Mr. Kuir Garang
BIO
I am a South Sudanese Canadian poet, writer, and blogger. I am also a PhD candidate in the school of social work at York University, Toronto, Ontario. My PhD dissertation, which I will be defending this September, looks at the historical and modern utility of ‘blackness’ as a human identity by focusing on where it gets its social and ethical currency today. Currently, I’m working on how African-Canadian youth are marginalized in Canadian institutions. My peer-reviewed works have appeared in Critical and Radical Social Work, Journal of Progressive Human Services, Child and Youth Services, Modern African: Politics, History and Society, and Intersectionalities: A Global Journal of Social Work Analysis, Research, Polity, and Practice.
Presentation
Session 2-A. Colorism, Youth Marginality and Empowerment from An Afrocentric Perspective
Description
Colorism affects continental and diaspora Africans (CADA) in more pronounced and pervasive ways even though it is a global phenomenon affecting nearly all racial groups. Its harmfulness and marginalizing effects on CADA are typified by external imposition (inter-group) and internal operationalization (intra-group). These two impositions are consequences of slavery and colonialism (and colonization). In this presentation, I want to emphasize seeing beauty through ‘African’ eyes as an anti-colorism discourse. Existing anti-colorism strategies focus on changing society’s attitude (and institutional policies) toward CADA. While these are necessary, they omit an important component in anti-colorism discourse: historically grounded emotional empowerment and self-centeredness. For the youth, this is problematic. It places their emotional health in the hands of the very system professionals who discriminate against them based on the shades of their skin color. We may tell CADA youth that they are beautiful and that they should be proud of who they are – that ‘black is beautiful’. Without cultural and historical anchorage of this vital advice, however, young people will continue to have less confidence in themselves.

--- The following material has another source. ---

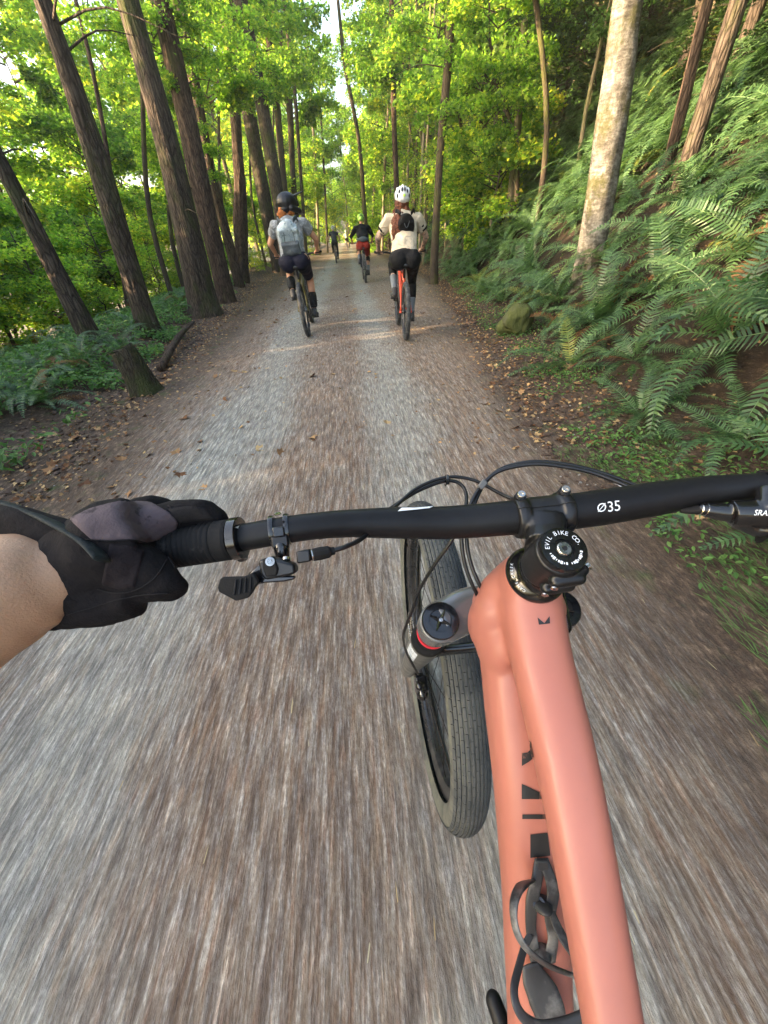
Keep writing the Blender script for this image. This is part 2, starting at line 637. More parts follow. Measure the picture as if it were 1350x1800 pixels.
def bark_mat(name, dark, light, ridge=1.0, moss=0.35, mossc=(.06, .085, .018), sc=1.0, stretch=1.1):
    t = NT(name)
    v = t.coord((7 * sc, 7 * sc, stretch * sc))
    n1 = t.noise(v, 2.2, 7, 0.68, 0.4)
    n2 = t.noise(t.coord((1, 1, .5)), 22 * sc, 5, 0.7)
    vor = t.n('TexVoronoi', {'Vector': t.coord((9 * sc, 9 * sc, 1.7 * sc)), 'Scale': 1.6, 'Randomness': 1.0}, feature='DISTANCE_TO_EDGE').outputs['Distance']
    cr = t.ramp(vor, [(0.0, 0), (0.12, .7), (0.35, 1)])
    h = t.math('ADD', t.math('MULTIPLY', n1, 0.6), t.math('MULTIPLY', cr, 0.5 * ridge))
    c = t.ramp(t.math('ADD', t.math('MULTIPLY', n1, .65), t.math('MULTIPLY', n2, .35)), [(0.3, dark), (0.52, tuple((a + b) / 2 for a, b in zip(dark, light))), (0.72, light)])
    c = t.mix(t.math('MULTIPLY', t.math('SUBTRACT', 1.0, cr), 0.75 * ridge), c, tuple(a * .35 for a in dark))
    mz = t.noise(t.coord((1, 1, .45)), 1.8 * sc, 5, 0.65)
    c = t.mix(t.ramp(mz, [(1 - moss - .12, 0), (1 - moss + .08, .85)]), c, mossc)
    nrm = t.bump(t.math('ADD', h, t.math('MULTIPLY', n2, .25)), 0.9, 0.03)
    return t.principled(c, 0.92, 0, nrm, 0.2)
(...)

Using an Afrocentric perspective, I want to emphasize that continental Africans have not always admired European skin appearance in the way they do today (bleaching and preference for light-skinned partners, for instance). There are historical examples showing that Africans were, on first encounter with Europeans, horrified, an even terrified, by European appearance. It is therefore important, I believe, for the youth to understand that modern colorism—the valorization of European appearance, or appearances closer to Europeans’, was (and still is) a historical production meant to elevate European people, unrealistically, as the epitome of beauty. It is a function of power and solipsistic self-evaluation and elevation. This may help the youth centre themselves and challenge marginalizing colorist system professionals by undermining the very foundation of Eurocentric basis of modern colorism and standards of beauty.